L'Attualitā di Andreotti
Di Admin (del 14/01/2012 @ 15:38:42, in Parliamo di...)

Tra le frasi più conosciute attribuite a un grande politico, di cui oggi ricorre il 93 compleanno (auguri!) vi è quella secondo cui “a pensare male degli altri si fa peccato, ma spesso ci si azzecca”. In effetti sembra che la paternità della frase non sia di Andreotti ma del Cardinale Mazzarino alla corte di Francia, però, chiunque ne sia l’autore, è la sua attualità che ce la fa tornare in mente.
La valutazione, a ribasso, che Standard&Poor’s ha fatto ieri di 9 Paesi europei lascia qualche perplessità. Passi per la Francia, il cui declassamento annunciato da tempo, arriva in ritardo e serve a smorzare quel sorriso sfoggiato da Sarkozy quando era l’Italia ad essere nel mirino speculativo. Adesso che tra sei mesi dovrà ricandidarsi , la voglia di ridere gli sarà passata; resta il suo rammarico per non aver letto bene la situazione che si stava delineando, ma tutto ciò non lenisce lo sconcerto per la doppia bocciatura dell’Italia.
Non si tratta di reagire e prendersela con gli USA o con le agenzie di rating che, trattandosi di società private fanno i loro guadagni a scapito dell’interesse pubblico, ma semmai con la miopia della politica che non è riuscita ad affrancarsi e a rilanciare alle prime manifestazioni di attacco speculativo mondiale. Sorridere o essere intransigenti senza capire che bisognava da subito fare quadrato e difendere senza indugi le posizioni più a rischio, ha innescato un processo molto pericoloso i cui costi finali ancora non li sappiamo.
In fondo si è verificato quello che tutti i giorni si verifica in natura, felini (speculatori) che attaccano la mandria di erbivori (debito pubblico), isolano il più debole e procedono al fiero pasto; fino al prossimo attacco, divide et impera e gli scampati contenti di averla fatta franca.
In queste condizioni, se non si interviene risolutamente, i danni permanenti che si potrebbero verificare per l’economia del vecchio continente sono enormi.
Se nello sviluppo ogni Stato è, giustamente, in concorrenza con l’altro perché la torta “mercato” è sempre la stessa, sul piano della moneta condivisa (finanza) non possono esserci politiche solitarie o nazionali.
L’Europa in questa occasione ha dimostrato di essere guidata da “nani” francesi  e “ballerine” tedesche e con questi presupposti gli speculatori ci vanno a nozze.
Ma torniamo alle cose di casa nostra.
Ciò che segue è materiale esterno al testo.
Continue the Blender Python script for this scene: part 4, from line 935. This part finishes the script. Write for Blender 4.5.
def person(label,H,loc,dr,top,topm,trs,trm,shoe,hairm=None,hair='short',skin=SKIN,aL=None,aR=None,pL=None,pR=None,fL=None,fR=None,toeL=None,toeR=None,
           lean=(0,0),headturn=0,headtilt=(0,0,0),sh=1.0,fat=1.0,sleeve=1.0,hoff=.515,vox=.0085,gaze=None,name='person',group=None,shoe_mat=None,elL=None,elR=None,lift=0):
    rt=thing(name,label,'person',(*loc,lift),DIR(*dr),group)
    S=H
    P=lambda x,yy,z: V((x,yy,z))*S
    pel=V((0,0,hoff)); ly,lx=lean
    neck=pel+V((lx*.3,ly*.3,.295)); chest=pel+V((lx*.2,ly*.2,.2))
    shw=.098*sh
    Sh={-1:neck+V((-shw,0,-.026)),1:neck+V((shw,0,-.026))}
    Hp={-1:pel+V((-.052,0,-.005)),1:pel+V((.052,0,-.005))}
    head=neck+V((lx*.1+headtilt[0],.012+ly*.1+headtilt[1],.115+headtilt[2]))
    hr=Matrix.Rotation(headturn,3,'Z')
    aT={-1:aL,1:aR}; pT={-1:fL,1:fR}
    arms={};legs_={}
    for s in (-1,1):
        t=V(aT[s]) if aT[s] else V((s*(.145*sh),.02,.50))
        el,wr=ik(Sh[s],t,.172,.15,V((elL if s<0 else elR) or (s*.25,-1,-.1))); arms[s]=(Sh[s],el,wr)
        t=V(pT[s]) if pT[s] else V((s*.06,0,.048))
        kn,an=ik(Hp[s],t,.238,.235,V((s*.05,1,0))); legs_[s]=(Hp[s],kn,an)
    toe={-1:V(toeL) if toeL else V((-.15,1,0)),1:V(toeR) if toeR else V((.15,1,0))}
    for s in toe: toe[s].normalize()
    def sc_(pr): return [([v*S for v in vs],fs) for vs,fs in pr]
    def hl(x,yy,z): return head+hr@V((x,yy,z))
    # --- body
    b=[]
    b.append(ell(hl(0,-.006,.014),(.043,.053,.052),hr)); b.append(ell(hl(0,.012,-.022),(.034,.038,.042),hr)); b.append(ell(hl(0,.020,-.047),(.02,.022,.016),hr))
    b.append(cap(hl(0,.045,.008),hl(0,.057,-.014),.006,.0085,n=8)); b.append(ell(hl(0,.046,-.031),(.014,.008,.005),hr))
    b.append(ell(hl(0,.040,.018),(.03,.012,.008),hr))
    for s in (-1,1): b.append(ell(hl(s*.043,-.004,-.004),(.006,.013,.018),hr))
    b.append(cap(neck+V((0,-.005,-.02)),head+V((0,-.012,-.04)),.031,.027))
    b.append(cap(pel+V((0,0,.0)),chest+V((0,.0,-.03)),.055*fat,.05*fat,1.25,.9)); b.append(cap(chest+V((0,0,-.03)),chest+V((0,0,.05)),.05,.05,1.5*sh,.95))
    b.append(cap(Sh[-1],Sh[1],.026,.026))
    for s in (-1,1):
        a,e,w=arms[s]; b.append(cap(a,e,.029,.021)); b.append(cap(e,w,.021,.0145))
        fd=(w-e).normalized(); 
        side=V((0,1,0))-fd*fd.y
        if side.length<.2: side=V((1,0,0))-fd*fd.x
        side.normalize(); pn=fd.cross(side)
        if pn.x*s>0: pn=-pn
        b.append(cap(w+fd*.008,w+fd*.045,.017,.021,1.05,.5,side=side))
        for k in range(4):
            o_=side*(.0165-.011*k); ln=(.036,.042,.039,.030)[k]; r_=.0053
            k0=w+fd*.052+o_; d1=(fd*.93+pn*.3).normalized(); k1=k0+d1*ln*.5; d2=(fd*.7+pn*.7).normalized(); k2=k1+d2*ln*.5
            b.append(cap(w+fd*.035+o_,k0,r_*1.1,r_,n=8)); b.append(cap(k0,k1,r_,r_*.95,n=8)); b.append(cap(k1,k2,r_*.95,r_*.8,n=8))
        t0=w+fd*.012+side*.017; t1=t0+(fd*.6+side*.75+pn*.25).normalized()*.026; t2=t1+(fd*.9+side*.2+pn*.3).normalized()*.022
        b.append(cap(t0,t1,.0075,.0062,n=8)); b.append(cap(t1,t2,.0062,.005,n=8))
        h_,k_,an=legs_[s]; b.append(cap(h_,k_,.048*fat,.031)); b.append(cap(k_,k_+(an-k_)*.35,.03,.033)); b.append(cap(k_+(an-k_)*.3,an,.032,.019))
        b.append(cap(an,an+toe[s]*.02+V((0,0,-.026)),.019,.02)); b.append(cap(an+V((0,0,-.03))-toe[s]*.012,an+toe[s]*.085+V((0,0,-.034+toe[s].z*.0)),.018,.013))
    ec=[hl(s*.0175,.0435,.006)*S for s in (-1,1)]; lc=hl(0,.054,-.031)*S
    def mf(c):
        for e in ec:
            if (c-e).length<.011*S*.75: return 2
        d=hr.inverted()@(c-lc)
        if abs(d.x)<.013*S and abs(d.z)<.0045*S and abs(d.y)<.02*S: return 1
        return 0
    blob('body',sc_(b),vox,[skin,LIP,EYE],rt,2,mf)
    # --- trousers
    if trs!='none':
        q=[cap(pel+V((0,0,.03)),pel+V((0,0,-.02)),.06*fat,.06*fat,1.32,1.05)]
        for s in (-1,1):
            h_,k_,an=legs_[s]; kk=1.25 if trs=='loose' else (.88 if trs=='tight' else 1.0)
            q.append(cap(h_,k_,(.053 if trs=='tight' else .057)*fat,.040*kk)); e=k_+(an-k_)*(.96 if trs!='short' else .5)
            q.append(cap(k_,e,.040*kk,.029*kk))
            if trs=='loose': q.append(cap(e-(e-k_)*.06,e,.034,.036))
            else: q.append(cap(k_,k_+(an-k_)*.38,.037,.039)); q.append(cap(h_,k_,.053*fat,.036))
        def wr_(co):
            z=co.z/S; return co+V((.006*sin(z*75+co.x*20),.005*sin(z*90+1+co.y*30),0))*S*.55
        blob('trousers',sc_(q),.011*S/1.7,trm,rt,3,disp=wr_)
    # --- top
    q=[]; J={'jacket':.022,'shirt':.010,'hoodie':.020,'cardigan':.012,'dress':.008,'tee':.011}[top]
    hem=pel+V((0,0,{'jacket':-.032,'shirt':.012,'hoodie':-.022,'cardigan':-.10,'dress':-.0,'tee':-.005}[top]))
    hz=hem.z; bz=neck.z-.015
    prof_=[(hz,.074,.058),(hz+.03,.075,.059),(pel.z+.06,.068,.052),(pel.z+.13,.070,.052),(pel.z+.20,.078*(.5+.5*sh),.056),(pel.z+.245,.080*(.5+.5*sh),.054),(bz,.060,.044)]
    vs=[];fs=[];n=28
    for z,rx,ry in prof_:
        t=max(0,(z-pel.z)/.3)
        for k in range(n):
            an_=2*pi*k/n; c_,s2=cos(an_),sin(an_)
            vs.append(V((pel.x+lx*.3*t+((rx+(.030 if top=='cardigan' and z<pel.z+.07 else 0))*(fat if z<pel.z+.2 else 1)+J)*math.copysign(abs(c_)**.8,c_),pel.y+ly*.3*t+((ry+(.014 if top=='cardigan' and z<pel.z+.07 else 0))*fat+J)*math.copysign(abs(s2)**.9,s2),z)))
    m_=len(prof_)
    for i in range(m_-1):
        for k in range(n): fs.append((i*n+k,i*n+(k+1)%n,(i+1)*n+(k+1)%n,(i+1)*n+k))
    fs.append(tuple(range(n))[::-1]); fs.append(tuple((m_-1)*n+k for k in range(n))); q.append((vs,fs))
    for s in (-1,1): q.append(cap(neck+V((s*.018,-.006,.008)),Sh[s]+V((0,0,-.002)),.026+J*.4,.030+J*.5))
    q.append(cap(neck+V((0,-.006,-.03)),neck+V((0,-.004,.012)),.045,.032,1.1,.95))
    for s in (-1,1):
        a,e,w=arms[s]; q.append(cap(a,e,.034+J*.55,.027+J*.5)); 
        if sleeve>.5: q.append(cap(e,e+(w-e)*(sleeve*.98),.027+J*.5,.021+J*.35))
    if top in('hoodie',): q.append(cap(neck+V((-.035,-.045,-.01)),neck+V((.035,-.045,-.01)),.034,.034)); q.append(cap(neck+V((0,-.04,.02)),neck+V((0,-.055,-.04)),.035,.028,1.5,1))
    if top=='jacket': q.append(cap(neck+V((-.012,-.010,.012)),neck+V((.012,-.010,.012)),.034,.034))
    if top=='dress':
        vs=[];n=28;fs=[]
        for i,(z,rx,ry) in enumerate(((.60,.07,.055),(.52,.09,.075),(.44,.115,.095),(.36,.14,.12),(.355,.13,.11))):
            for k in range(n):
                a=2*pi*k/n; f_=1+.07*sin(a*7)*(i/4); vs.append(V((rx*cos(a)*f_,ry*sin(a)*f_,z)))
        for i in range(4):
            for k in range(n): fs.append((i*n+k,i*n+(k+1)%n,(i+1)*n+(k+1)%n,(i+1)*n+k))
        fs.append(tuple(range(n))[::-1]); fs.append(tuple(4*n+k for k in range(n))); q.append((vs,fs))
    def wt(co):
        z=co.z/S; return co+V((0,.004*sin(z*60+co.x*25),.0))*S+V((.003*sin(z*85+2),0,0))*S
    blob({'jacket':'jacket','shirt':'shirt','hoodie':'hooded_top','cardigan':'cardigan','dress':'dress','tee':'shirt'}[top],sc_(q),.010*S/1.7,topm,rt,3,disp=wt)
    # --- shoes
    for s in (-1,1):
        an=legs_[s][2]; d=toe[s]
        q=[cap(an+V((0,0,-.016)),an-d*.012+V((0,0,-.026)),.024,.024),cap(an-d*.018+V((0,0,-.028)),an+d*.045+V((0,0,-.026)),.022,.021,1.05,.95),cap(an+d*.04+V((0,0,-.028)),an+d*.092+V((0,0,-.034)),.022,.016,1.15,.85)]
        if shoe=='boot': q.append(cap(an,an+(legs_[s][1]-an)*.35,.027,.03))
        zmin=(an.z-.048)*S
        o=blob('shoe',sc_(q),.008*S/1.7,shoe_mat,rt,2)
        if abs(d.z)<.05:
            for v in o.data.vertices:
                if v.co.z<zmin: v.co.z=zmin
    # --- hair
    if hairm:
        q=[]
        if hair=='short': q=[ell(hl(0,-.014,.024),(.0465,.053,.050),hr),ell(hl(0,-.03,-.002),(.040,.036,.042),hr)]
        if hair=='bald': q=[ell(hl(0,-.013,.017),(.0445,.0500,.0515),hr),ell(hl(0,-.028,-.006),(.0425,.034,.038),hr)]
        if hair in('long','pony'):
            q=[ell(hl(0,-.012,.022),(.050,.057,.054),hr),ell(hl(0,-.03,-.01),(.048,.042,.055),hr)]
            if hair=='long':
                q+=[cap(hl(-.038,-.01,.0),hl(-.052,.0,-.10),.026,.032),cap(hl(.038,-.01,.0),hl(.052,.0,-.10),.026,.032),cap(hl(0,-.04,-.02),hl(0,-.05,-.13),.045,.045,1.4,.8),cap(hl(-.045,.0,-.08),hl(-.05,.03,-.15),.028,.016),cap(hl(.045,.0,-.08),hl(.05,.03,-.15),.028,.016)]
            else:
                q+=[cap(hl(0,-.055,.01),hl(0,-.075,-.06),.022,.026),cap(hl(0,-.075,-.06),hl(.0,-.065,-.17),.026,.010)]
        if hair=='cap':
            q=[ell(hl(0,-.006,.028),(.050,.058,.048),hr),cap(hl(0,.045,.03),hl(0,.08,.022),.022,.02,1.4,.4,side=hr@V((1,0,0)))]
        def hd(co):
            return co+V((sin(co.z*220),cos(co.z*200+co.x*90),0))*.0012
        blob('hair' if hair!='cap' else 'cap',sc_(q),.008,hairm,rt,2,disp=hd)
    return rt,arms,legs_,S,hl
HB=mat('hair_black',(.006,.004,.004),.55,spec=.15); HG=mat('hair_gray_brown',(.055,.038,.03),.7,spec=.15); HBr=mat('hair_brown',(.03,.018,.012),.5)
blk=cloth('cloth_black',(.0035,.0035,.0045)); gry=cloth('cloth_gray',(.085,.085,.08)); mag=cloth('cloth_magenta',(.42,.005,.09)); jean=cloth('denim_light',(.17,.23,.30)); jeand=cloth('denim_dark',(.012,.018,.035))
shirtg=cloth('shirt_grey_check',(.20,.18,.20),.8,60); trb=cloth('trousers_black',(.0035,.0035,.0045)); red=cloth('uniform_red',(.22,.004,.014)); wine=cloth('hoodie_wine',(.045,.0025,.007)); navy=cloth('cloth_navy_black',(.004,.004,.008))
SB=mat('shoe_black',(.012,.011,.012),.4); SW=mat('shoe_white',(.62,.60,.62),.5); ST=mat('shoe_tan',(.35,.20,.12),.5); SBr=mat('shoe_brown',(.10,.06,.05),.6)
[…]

Non si capisce perché il declassamento dell’Italia avviene quando il Paese con il nuovo governo aveva cominciato a intervenire sulle criticità che S&P, lo scorso 19 settembre avevano indicato come fattori di debolezza: il pareggio di bilancio e misure a favore della crescita.
Le nuove motivazioni che accompagnano il declassamento sono incoerenti e appaiono fortemente strumentali, in un momento in cui l’Italia si appresta a dover rifinanziare la maggior parte del suo debito pubblico. Il danno causato da simili giudizi può innervosire i mercati, specie quelli oltreoceano, che ancora influenzati da certa stampa, sempre pronta a rappresentarci come avvezzi al malcostume, poco si fidano della serietà delle politiche messe in campo, specie i grandi investitori istituzionali come i fondi di pensioni o quelli assicurativi che, non potendo investire per statuto in prodotti valutati poco sicuri, si tengono alla larga, creando così, difficoltà al Tesoro che si appresta a rinnovare un quantitativo significativo di titoli di Stato. In altri termini l’azione di S&P sarebbe delittuosa se innescasse un principio di default senza reali presupposti, anche se crediamo che a loro insaputa abbiano rafforzato l’azione del governo sul fronte delle liberalizzazioni: diventa difficile per qualsiasi forza politica tutelare i privilegi dell’elettorato di riferimento.
Facciamo peccato se crediamo che S&P, Moody’s etc., di cui spesso non si conosce nemmeno chi ne tira le fila, rappresentino il più grosso conflitto d’interessi ricavando profitti dai loro giudizi e che stando a quanto dichiarato  all’ex capo di S&P, Sharma, “non vanno presi sul serio”?
Penseremmo male se tutto ciò servisse a far rientrare dalle perdite, a spese nostre, gli investitori che si erano fidati della tripla “A” assegnata da Standard&Poor’s alla Lehman Brothers, pochi giorni prima che fallisse, quando doveva collocarla 15 posizioni sotto, cioè  in “D”?